Let no Man take Exception, that there are some Officers in the Army, not qualified, according to the late Tests, for their Employments: The Gentlemen, I must tell you, are most of them well known to Me: And, having formerly served with Me in several Occasions, and always approved the Loyalty of their Principles by their Practice, I think fit now to be employed under Me: And I will deal plainly with you, that, after having had the Benefit of their Service in such Time of Need and Danger, I will neither expose them to Disgrace, nor Myself to Want of them, if there should be another Rebellion to make them necessary for Me.

I am afraid some Men may be so wicked to hope and expect that a Difference may happen between you and Me upon this Occasion: But when you consider, what Advantages have arisen to us in a few Months, by the good Understanding we have hitherto had; what wonderful Effects it hath already produced in the Change of the whole Scene of Affairs Abroad, so much more to the Honour of this Nation, and the Figure it ought to make in the World; and that nothing can hinder a further Progress in this Way, to all our Satisfactions, but Fears and Jealousies amongst ourselves: I will not apprehend, that such a Misfortune can befal us, as a Division, or but a Coldness, between Me and you; nor that any thing can shake you in your Steadiness and Loyalty to Me; who by God's Blessing, will ever make you Returns of all Kindness and Protection, with a Resolution to venture even My own Life in the Defence of the true Interest of this Kingdom.

Speech to be considered.

A Motion being made, That the House do immediately resolve itself into a Committee of the whole House, to consider of his Majesty's gracious Speech;

Resolved, That this House will, on Thursday Morning next, at Ten of the Clock, take into Consideration his Majesty's gracious Speech.

Writs to be issued.

Ordered, That Mr. Speaker do issue his Warrant to the Clerk of the Crown, to make out a new Writ for the Election of a Member to serve in this present Parliament for the University of Oxon, in the room of Sir Leoline Jenkins, deceased.

Ordered, That Mr. Speaker do issue his Warrant to the Clerk of the Crown, to make out a new Writ for Election of a Knight to serve in this present Parliament for the County of Wilts, in the room of the Lord Bruce, now Earl of Aylesbury, who is called up to the House of Lords.

Ordered, That Mr. Speaker do issue his Warrant to the Clerk of the Crown, to make out a new Writ for the Election of a Citizen to serve in this present Parliament for the City of Bristoll, in the room of Sir John Churchill, deceased.

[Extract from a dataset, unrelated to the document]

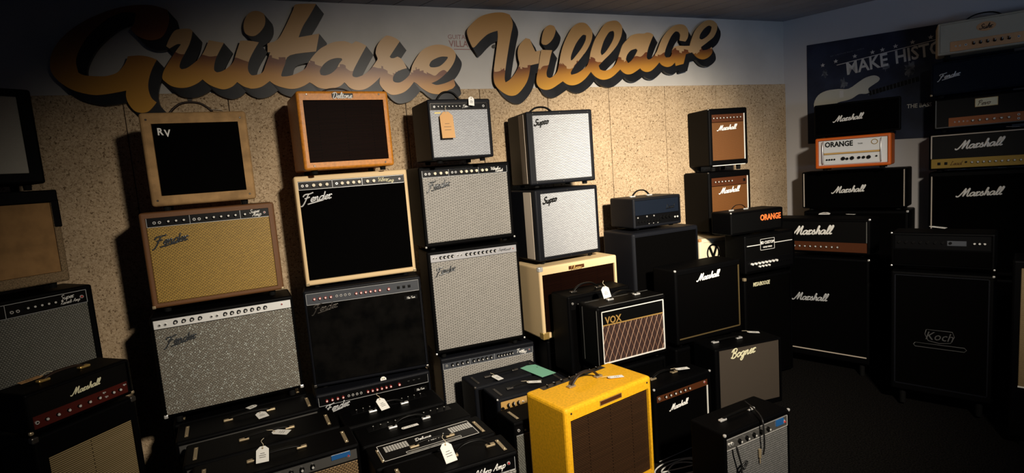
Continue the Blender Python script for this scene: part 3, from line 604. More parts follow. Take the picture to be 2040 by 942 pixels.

Ordered, That Mr. Speaker do issue his Warrant to the Clerk of the Crown, to make out a new Writ for the Election of a Burgess to serve in this present Parliament for the Borough of Penryn in the County of Cornwall, in the room of Henry Fenshaw Esquire, deceased.

Ordered, That Mr. Speaker do issue his Warrant to the Clerk of the Crown, to make out a new Writ for the Election of a Burgess to serve in this present Parliament for the Borough of Maidstone in the County of Kent, in the room of Sir John Tufton, deceased.

Ordered, That Mr. Speaker do issue his Warrant to the Clerk of the Crown, to make out a new Writ for the Election of a Burgess to serve in this present Parliament for the Borough of Ludlow in the County of Salop, in the room of Sir Edward Herbert, now Chief Justice of the Court of King's Bench.

Ordered, That Mr. Speaker do issue his Warrant to the Clerk of the Crown, to make out a new Writ for the Election of a Knight to serve in this present Parliament for the County of Essex, in the room of Sir William Maynard, deceased.

And then the House adjourned till Thursday Morning next, Nine of the Clock.